(Stored dataset items)
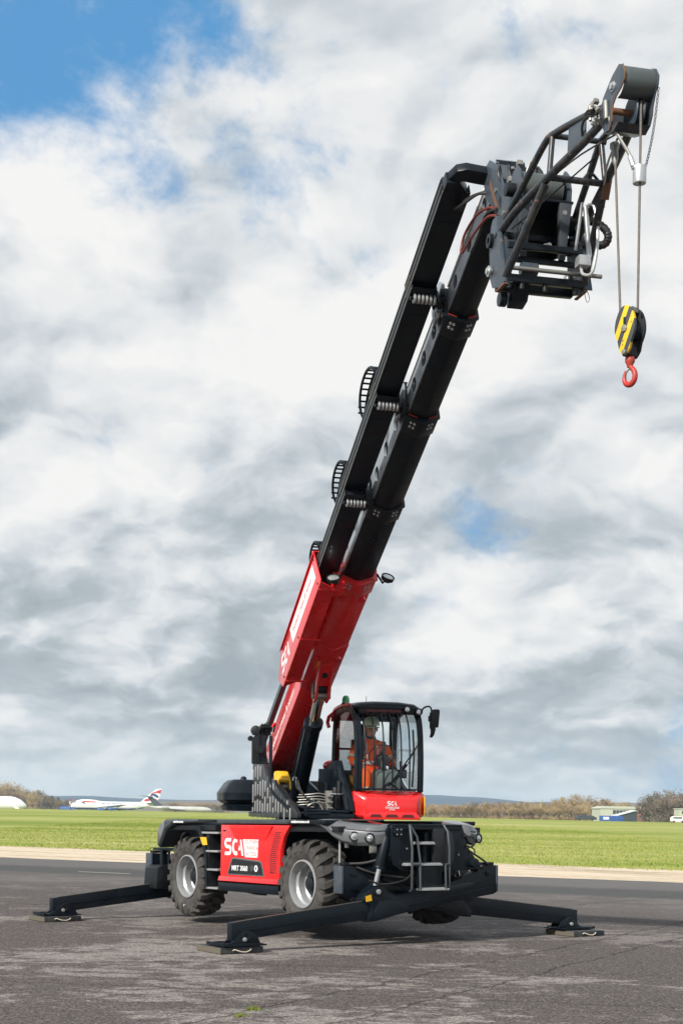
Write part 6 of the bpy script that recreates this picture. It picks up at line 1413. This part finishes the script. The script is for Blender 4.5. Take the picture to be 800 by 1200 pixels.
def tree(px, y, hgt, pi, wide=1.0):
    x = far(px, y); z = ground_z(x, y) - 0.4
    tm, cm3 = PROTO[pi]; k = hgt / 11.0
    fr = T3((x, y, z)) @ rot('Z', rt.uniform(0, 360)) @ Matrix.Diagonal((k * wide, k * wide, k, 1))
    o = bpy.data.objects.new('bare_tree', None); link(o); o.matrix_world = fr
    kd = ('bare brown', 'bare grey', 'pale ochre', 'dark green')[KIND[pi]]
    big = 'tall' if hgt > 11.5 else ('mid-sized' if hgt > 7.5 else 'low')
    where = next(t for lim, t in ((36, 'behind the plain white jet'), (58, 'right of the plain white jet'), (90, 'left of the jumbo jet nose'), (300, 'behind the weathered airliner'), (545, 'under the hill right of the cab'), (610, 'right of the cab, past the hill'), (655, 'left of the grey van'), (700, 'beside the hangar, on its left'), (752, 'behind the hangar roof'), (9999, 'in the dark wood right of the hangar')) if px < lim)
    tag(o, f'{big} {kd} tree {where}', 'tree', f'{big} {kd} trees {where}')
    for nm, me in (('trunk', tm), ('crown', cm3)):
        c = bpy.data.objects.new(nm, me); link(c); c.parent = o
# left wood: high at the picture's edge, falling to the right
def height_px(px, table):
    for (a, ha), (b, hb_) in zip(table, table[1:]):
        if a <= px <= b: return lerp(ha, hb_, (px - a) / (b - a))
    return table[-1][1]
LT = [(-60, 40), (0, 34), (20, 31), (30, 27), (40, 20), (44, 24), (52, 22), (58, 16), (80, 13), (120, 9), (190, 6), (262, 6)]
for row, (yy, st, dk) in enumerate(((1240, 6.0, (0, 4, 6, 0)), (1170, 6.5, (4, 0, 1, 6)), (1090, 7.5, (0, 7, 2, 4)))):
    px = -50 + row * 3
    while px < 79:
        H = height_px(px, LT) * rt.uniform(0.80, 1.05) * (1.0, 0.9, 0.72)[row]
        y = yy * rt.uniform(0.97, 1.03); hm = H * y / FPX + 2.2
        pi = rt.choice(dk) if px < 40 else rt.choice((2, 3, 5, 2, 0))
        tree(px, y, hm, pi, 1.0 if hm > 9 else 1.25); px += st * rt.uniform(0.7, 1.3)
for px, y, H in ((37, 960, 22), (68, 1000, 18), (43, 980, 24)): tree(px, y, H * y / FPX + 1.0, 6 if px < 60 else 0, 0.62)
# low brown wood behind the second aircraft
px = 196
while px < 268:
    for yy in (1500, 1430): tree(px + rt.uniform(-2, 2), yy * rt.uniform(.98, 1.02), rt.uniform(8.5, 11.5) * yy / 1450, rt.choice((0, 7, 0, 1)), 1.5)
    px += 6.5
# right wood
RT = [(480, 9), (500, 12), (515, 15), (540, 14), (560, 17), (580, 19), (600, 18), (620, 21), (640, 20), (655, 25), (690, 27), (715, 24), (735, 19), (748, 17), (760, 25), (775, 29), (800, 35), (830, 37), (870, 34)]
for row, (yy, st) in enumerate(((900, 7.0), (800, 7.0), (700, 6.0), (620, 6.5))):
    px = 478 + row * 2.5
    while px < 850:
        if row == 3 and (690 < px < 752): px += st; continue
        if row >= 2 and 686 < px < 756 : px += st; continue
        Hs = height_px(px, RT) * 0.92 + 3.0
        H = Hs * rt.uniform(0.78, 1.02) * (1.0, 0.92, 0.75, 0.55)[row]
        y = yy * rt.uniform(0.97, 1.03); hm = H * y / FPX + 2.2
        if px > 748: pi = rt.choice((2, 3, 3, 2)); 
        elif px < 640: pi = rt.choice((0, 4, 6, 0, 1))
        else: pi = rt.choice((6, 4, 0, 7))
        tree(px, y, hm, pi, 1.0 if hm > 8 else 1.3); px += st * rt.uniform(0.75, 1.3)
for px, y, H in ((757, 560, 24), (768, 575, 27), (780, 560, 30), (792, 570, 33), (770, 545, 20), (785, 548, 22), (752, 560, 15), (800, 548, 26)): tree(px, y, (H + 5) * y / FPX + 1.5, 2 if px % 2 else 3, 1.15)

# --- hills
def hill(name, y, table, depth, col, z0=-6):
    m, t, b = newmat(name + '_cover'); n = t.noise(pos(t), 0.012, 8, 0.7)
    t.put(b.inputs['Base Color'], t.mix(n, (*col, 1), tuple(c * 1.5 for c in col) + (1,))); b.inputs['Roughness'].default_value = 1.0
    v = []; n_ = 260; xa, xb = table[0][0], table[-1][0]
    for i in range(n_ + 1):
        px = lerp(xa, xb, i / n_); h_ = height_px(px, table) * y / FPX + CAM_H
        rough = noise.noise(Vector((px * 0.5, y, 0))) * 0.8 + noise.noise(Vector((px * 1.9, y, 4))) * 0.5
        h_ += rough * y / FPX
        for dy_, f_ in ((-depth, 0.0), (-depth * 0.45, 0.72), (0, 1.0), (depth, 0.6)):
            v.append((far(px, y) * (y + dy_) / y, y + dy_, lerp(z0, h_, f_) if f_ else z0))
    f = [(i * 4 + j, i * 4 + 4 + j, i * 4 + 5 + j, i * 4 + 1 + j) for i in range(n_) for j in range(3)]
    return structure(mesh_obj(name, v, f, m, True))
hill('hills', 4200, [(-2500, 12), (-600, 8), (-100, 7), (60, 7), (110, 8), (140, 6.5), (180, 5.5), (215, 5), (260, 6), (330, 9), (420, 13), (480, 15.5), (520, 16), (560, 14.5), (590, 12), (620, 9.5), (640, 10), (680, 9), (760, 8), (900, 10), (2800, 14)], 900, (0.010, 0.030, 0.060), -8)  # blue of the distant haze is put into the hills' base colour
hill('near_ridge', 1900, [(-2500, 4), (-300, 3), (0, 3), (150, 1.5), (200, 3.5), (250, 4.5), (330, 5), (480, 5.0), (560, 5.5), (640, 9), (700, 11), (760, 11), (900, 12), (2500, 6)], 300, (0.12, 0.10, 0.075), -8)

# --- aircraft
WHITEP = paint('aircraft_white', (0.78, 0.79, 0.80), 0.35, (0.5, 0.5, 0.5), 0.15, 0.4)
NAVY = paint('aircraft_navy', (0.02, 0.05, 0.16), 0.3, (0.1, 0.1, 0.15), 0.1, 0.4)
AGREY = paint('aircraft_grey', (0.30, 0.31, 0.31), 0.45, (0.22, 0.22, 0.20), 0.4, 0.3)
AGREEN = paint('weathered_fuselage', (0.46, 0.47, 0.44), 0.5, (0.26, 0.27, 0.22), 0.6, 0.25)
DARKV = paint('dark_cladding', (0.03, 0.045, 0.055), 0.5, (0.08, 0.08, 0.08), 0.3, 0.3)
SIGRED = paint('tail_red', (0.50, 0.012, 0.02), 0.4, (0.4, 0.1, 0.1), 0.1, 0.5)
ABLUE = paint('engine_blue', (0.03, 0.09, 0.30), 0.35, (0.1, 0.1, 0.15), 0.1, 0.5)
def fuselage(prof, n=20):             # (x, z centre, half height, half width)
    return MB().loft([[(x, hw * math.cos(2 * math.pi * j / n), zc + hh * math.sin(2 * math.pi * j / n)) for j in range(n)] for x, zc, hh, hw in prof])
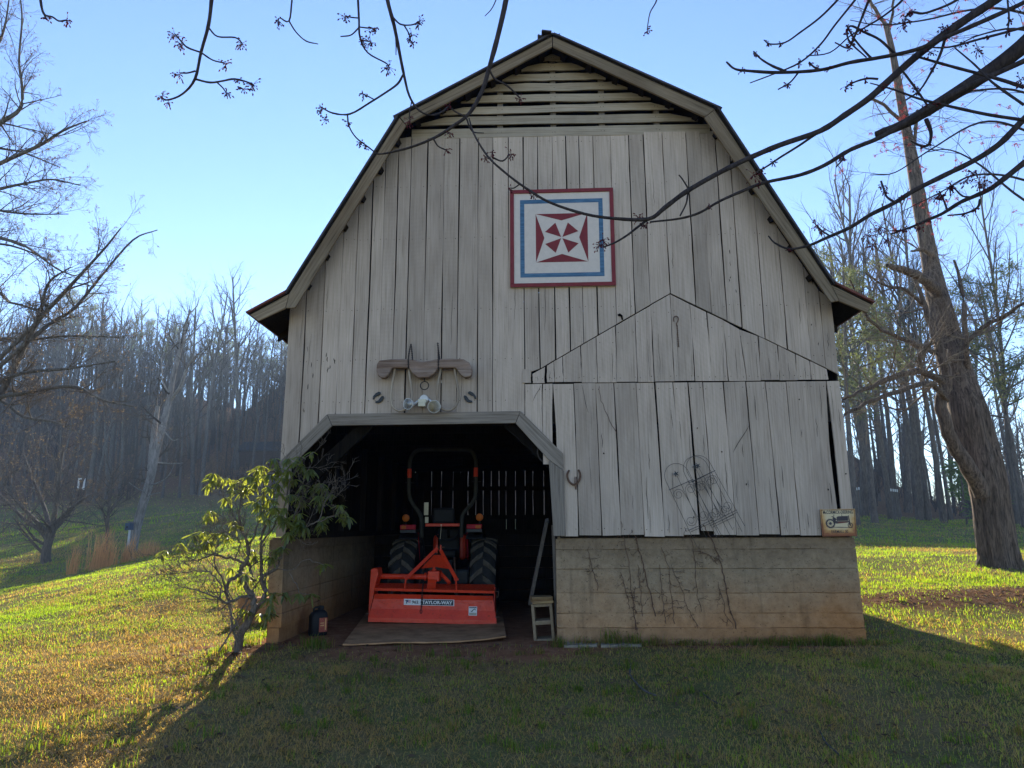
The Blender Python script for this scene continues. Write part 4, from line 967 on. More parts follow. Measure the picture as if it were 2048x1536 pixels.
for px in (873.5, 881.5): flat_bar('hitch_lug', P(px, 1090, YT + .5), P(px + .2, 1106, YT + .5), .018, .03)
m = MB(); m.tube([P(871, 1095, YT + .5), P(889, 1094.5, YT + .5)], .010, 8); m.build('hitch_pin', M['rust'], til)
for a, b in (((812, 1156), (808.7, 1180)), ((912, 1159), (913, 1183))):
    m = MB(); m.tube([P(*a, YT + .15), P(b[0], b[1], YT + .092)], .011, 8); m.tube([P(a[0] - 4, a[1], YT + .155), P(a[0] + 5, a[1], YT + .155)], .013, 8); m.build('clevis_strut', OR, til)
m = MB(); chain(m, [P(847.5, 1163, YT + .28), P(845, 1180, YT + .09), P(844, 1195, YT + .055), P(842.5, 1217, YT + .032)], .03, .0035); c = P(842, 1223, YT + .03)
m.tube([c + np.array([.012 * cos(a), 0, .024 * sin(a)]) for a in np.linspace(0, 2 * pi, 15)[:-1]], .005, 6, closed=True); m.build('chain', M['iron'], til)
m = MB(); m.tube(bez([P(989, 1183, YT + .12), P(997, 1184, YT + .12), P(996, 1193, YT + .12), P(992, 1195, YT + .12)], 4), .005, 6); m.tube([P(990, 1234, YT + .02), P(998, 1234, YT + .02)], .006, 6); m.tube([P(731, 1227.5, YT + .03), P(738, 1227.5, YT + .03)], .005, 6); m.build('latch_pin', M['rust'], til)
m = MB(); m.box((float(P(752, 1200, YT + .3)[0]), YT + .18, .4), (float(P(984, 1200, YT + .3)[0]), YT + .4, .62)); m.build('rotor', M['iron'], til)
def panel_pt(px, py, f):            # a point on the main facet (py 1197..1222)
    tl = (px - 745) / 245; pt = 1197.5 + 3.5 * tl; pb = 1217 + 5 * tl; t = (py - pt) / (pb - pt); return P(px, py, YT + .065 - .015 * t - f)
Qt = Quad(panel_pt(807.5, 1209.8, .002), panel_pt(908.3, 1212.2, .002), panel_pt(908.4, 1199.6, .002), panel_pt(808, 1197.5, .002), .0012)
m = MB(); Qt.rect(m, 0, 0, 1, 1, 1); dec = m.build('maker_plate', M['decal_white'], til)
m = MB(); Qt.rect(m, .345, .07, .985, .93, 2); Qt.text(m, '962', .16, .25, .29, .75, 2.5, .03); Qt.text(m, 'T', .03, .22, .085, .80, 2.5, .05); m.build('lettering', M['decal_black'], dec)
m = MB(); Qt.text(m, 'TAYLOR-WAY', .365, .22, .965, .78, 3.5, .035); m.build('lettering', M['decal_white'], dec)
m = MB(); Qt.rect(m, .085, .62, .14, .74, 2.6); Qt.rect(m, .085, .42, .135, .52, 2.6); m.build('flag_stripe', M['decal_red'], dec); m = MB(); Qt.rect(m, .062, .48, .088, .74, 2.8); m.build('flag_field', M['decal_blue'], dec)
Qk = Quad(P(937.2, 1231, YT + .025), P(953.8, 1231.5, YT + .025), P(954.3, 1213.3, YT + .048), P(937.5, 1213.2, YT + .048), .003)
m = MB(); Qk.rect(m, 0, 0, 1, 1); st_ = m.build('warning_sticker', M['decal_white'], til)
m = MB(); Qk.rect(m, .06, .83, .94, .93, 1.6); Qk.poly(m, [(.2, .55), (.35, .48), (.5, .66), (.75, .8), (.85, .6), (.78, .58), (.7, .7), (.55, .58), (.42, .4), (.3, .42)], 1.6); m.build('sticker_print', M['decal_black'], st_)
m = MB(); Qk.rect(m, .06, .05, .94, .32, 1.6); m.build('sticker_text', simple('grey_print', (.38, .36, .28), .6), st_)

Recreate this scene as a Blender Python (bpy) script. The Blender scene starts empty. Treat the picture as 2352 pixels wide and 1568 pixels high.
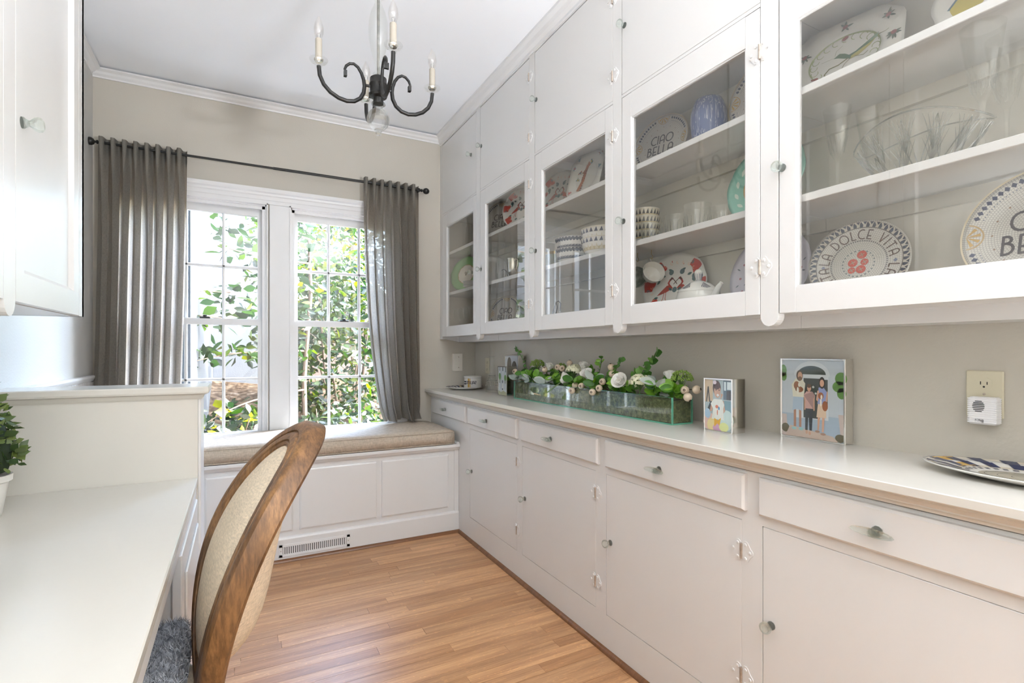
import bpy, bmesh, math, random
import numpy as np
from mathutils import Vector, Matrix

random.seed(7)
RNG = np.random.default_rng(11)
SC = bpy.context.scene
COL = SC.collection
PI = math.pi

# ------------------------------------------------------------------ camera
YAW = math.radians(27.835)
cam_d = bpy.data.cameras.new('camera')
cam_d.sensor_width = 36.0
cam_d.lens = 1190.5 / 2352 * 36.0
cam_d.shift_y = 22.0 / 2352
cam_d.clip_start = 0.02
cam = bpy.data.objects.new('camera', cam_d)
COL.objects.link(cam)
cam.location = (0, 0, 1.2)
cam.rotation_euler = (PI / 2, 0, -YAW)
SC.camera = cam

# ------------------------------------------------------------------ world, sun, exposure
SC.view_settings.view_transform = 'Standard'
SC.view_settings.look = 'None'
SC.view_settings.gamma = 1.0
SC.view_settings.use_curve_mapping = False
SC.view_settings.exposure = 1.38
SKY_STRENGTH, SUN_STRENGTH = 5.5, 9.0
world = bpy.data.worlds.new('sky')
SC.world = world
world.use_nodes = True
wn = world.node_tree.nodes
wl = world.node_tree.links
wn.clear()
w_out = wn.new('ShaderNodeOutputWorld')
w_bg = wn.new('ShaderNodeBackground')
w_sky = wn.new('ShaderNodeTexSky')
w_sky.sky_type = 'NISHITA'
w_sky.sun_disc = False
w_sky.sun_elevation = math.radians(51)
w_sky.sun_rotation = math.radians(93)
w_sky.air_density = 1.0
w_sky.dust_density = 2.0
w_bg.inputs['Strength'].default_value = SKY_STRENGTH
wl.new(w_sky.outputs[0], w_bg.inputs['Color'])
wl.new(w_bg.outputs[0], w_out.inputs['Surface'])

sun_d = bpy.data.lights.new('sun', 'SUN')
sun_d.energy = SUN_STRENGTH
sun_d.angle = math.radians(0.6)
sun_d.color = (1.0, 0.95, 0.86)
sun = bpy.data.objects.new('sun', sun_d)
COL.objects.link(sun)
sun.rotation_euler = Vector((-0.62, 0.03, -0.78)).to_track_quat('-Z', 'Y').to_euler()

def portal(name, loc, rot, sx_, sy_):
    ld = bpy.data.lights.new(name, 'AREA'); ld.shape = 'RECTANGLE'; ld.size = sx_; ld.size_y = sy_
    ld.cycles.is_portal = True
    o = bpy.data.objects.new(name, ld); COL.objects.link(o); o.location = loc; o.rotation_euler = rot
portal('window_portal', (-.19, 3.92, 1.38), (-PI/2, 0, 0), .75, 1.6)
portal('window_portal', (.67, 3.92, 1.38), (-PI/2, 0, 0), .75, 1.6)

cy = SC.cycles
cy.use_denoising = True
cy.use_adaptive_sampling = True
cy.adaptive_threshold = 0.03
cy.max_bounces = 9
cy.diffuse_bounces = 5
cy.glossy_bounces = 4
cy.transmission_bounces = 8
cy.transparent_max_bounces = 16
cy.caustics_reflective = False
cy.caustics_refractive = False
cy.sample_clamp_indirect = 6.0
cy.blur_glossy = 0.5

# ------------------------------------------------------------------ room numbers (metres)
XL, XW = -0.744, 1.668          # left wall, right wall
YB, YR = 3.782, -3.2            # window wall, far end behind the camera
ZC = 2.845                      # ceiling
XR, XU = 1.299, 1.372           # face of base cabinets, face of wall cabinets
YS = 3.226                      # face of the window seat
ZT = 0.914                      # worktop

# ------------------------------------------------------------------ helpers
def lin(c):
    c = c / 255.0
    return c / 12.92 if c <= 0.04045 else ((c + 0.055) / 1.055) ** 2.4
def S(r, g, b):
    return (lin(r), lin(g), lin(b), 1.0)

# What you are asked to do
Provide the number of lines in these entries that hold the word "pixels", without any accompanying text.

# Answer to the task
3